Work to do =>
Write out the listing exactly as it is given.

Dataset extract =>
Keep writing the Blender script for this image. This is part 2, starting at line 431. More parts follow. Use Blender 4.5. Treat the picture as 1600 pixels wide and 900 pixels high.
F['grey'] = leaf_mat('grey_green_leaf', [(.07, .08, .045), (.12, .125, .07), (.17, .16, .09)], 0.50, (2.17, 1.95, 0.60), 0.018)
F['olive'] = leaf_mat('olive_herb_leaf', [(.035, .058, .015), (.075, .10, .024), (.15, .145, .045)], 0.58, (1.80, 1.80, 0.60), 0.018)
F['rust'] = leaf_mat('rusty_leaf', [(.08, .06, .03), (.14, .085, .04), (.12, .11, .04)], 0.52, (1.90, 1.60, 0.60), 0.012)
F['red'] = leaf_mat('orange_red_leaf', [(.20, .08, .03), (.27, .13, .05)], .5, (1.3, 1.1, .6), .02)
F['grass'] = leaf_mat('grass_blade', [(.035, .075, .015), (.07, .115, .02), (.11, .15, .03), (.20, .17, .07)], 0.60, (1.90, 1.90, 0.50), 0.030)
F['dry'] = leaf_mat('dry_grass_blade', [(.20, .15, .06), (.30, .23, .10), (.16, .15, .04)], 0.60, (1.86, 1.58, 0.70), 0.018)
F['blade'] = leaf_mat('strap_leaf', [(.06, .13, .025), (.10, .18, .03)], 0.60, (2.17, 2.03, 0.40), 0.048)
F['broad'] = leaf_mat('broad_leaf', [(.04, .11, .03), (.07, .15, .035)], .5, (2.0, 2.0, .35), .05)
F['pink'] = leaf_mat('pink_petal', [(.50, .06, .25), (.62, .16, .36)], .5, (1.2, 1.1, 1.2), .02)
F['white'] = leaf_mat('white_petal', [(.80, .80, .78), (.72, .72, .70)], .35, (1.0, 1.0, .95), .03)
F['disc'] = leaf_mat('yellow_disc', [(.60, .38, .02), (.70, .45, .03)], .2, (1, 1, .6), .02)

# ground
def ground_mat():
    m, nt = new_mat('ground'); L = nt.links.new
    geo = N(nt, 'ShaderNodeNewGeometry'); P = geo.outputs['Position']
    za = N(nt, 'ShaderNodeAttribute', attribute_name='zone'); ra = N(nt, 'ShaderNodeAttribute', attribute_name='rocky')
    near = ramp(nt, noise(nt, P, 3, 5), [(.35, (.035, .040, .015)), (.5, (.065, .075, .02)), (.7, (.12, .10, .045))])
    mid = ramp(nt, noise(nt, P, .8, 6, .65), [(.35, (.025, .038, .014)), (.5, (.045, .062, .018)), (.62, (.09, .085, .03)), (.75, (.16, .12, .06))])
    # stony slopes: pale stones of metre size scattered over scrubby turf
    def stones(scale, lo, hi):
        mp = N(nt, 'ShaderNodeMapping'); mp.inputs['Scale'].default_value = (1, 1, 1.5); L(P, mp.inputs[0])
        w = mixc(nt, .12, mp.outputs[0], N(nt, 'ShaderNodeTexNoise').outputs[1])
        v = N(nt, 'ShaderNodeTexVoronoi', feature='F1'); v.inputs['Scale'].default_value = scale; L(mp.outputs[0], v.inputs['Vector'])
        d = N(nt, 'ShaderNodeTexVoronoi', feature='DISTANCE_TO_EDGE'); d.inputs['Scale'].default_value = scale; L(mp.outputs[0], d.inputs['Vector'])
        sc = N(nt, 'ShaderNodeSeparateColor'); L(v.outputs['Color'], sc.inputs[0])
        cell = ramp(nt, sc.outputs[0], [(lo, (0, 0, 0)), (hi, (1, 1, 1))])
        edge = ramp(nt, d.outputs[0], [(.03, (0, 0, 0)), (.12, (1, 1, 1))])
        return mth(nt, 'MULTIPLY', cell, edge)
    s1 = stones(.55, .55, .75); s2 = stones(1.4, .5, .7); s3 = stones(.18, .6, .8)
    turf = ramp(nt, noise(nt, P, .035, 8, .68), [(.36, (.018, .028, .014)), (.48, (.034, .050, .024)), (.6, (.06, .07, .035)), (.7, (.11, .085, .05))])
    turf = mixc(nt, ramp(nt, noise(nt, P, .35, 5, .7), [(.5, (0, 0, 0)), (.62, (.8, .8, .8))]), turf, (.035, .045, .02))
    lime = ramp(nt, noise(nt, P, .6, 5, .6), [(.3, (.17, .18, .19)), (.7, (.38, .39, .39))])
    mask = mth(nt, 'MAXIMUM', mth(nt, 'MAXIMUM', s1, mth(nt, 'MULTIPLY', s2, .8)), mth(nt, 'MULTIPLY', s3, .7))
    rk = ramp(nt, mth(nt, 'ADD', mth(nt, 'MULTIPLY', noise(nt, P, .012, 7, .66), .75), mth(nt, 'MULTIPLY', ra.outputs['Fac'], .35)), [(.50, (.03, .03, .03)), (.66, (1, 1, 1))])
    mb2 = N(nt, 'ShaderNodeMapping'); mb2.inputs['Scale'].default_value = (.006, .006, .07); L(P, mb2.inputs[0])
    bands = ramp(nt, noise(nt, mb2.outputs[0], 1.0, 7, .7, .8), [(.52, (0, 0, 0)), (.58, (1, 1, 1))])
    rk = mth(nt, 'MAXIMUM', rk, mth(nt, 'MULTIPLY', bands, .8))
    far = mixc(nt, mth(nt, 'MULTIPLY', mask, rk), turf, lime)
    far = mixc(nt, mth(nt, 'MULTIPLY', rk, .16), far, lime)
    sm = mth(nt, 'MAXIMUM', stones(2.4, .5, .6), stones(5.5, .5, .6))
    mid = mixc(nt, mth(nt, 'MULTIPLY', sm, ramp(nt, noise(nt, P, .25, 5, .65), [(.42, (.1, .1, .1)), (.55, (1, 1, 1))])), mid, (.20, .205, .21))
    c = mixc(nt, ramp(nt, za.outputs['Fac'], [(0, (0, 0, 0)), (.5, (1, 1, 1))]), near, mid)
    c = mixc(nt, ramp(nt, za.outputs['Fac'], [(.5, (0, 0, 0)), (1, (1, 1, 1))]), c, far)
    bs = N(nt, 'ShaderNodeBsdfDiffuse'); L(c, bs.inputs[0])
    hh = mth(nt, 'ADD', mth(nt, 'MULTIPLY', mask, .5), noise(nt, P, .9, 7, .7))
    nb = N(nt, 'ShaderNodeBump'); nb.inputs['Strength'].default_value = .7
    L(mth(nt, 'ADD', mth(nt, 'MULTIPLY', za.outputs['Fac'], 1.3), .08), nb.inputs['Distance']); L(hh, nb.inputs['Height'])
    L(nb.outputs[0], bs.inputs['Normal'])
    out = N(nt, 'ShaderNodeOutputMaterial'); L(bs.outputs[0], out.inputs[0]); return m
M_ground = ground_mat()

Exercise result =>
Keep writing the Blender script for this image. This is part 2, starting at line 431. More parts follow. Use Blender 4.5. Treat the picture as 1600 pixels wide and 900 pixels high.
F['grey'] = leaf_mat('grey_green_leaf', [(.07, .08, .045), (.12, .125, .07), (.17, .16, .09)], 0.50, (2.17, 1.95, 0.60), 0.018)
F['olive'] = leaf_mat('olive_herb_leaf', [(.035, .058, .015), (.075, .10, .024), (.15, .145, .045)], 0.58, (1.80, 1.80, 0.60), 0.018)
F['rust'] = leaf_mat('rusty_leaf', [(.08, .06, .03), (.14, .085, .04), (.12, .11, .04)], 0.52, (1.90, 1.60, 0.60), 0.012)
F['red'] = leaf_mat('orange_red_leaf', [(.20, .08, .03), (.27, .13, .05)], .5, (1.3, 1.1, .6), .02)
F['grass'] = leaf_mat('grass_blade', [(.035, .075, .015), (.07, .115, .02), (.11, .15, .03), (.20, .17, .07)], 0.60, (1.90, 1.90, 0.50), 0.030)
F['dry'] = leaf_mat('dry_grass_blade', [(.20, .15, .06), (.30, .23, .10), (.16, .15, .04)], 0.60, (1.86, 1.58, 0.70), 0.018)
F['blade'] = leaf_mat('strap_leaf', [(.06, .13, .025), (.10, .18, .03)], 0.60, (2.17, 2.03, 0.40), 0.048)
F['broad'] = leaf_mat('broad_leaf', [(.04, .11, .03), (.07, .15, .035)], .5, (2.0, 2.0, .35), .05)
F['pink'] = leaf_mat('pink_petal', [(.50, .06, .25), (.62, .16, .36)], .5, (1.2, 1.1, 1.2), .02)
F['white'] = leaf_mat('white_petal', [(.80, .80, .78), (.72, .72, .70)], .35, (1.0, 1.0, .95), .03)
F['disc'] = leaf_mat('yellow_disc', [(.60, .38, .02), (.70, .45, .03)], .2, (1, 1, .6), .02)

# ground
def ground_mat():
    m, nt = new_mat('ground'); L = nt.links.new
    geo = N(nt, 'ShaderNodeNewGeometry'); P = geo.outputs['Position']
    za = N(nt, 'ShaderNodeAttribute', attribute_name='zone'); ra = N(nt, 'ShaderNodeAttribute', attribute_name='rocky')
    near = ramp(nt, noise(nt, P, 3, 5), [(.35, (.035, .040, .015)), (.5, (.065, .075, .02)), (.7, (.12, .10, .045))])
    mid = ramp(nt, noise(nt, P, .8, 6, .65), [(.35, (.025, .038, .014)), (.5, (.045, .062, .018)), (.62, (.09, .085, .03)), (.75, (.16, .12, .06))])
    # stony slopes: pale stones of metre size scattered over scrubby turf
    def stones(scale, lo, hi):
        mp = N(nt, 'ShaderNodeMapping'); mp.inputs['Scale'].default_value = (1, 1, 1.5); L(P, mp.inputs[0])
        w = mixc(nt, .12, mp.outputs[0], N(nt, 'ShaderNodeTexNoise').outputs[1])
        v = N(nt, 'ShaderNodeTexVoronoi', feature='F1'); v.inputs['Scale'].default_value = scale; L(mp.outputs[0], v.inputs['Vector'])
        d = N(nt, 'ShaderNodeTexVoronoi', feature='DISTANCE_TO_EDGE'); d.inputs['Scale'].default_value = scale; L(mp.outputs[0], d.inputs['Vector'])
        sc = N(nt, 'ShaderNodeSeparateColor'); L(v.outputs['Color'], sc.inputs[0])
        cell = ramp(nt, sc.outputs[0], [(lo, (0, 0, 0)), (hi, (1, 1, 1))])
        edge = ramp(nt, d.outputs[0], [(.03, (0, 0, 0)), (.12, (1, 1, 1))])
        return mth(nt, 'MULTIPLY', cell, edge)
    s1 = stones(.55, .55, .75); s2 = stones(1.4, .5, .7); s3 = stones(.18, .6, .8)
    turf = ramp(nt, noise(nt, P, .035, 8, .68), [(.36, (.018, .028, .014)), (.48, (.034, .050, .024)), (.6, (.06, .07, .035)), (.7, (.11, .085, .05))])
    turf = mixc(nt, ramp(nt, noise(nt, P, .35, 5, .7), [(.5, (0, 0, 0)), (.62, (.8, .8, .8))]), turf, (.035, .045, .02))
    lime = ramp(nt, noise(nt, P, .6, 5, .6), [(.3, (.17, .18, .19)), (.7, (.38, .39, .39))])
    mask = mth(nt, 'MAXIMUM', mth(nt, 'MAXIMUM', s1, mth(nt, 'MULTIPLY', s2, .8)), mth(nt, 'MULTIPLY', s3, .7))
    rk = ramp(nt, mth(nt, 'ADD', mth(nt, 'MULTIPLY', noise(nt, P, .012, 7, .66), .75), mth(nt, 'MULTIPLY', ra.outputs['Fac'], .35)), [(.50, (.03, .03, .03)), (.66, (1, 1, 1))])
    mb2 = N(nt, 'ShaderNodeMapping'); mb2.inputs['Scale'].default_value = (.006, .006, .07); L(P, mb2.inputs[0])
    bands = ramp(nt, noise(nt, mb2.outputs[0], 1.0, 7, .7, .8), [(.52, (0, 0, 0)), (.58, (1, 1, 1))])
    rk = mth(nt, 'MAXIMUM', rk, mth(nt, 'MULTIPLY', bands, .8))
    far = mixc(nt, mth(nt, 'MULTIPLY', mask, rk), turf, lime)
    far = mixc(nt, mth(nt, 'MULTIPLY', rk, .16), far, lime)
    sm = mth(nt, 'MAXIMUM', stones(2.4, .5, .6), stones(5.5, .5, .6))
    mid = mixc(nt, mth(nt, 'MULTIPLY', sm, ramp(nt, noise(nt, P, .25, 5, .65), [(.42, (.1, .1, .1)), (.55, (1, 1, 1))])), mid, (.20, .205, .21))
    c = mixc(nt, ramp(nt, za.outputs['Fac'], [(0, (0, 0, 0)), (.5, (1, 1, 1))]), near, mid)
    c = mixc(nt, ramp(nt, za.outputs['Fac'], [(.5, (0, 0, 0)), (1, (1, 1, 1))]), c, far)
    bs = N(nt, 'ShaderNodeBsdfDiffuse'); L(c, bs.inputs[0])
    hh = mth(nt, 'ADD', mth(nt, 'MULTIPLY', mask, .5), noise(nt, P, .9, 7, .7))
    nb = N(nt, 'ShaderNodeBump'); nb.inputs['Strength'].default_value = .7
    L(mth(nt, 'ADD', mth(nt, 'MULTIPLY', za.outputs['Fac'], 1.3), .08), nb.inputs['Distance']); L(hh, nb.inputs['Height'])
    L(nb.outputs[0], bs.inputs['Normal'])
    out = N(nt, 'ShaderNodeOutputMaterial'); L(bs.outputs[0], out.inputs[0]); return m
M_ground = ground_mat()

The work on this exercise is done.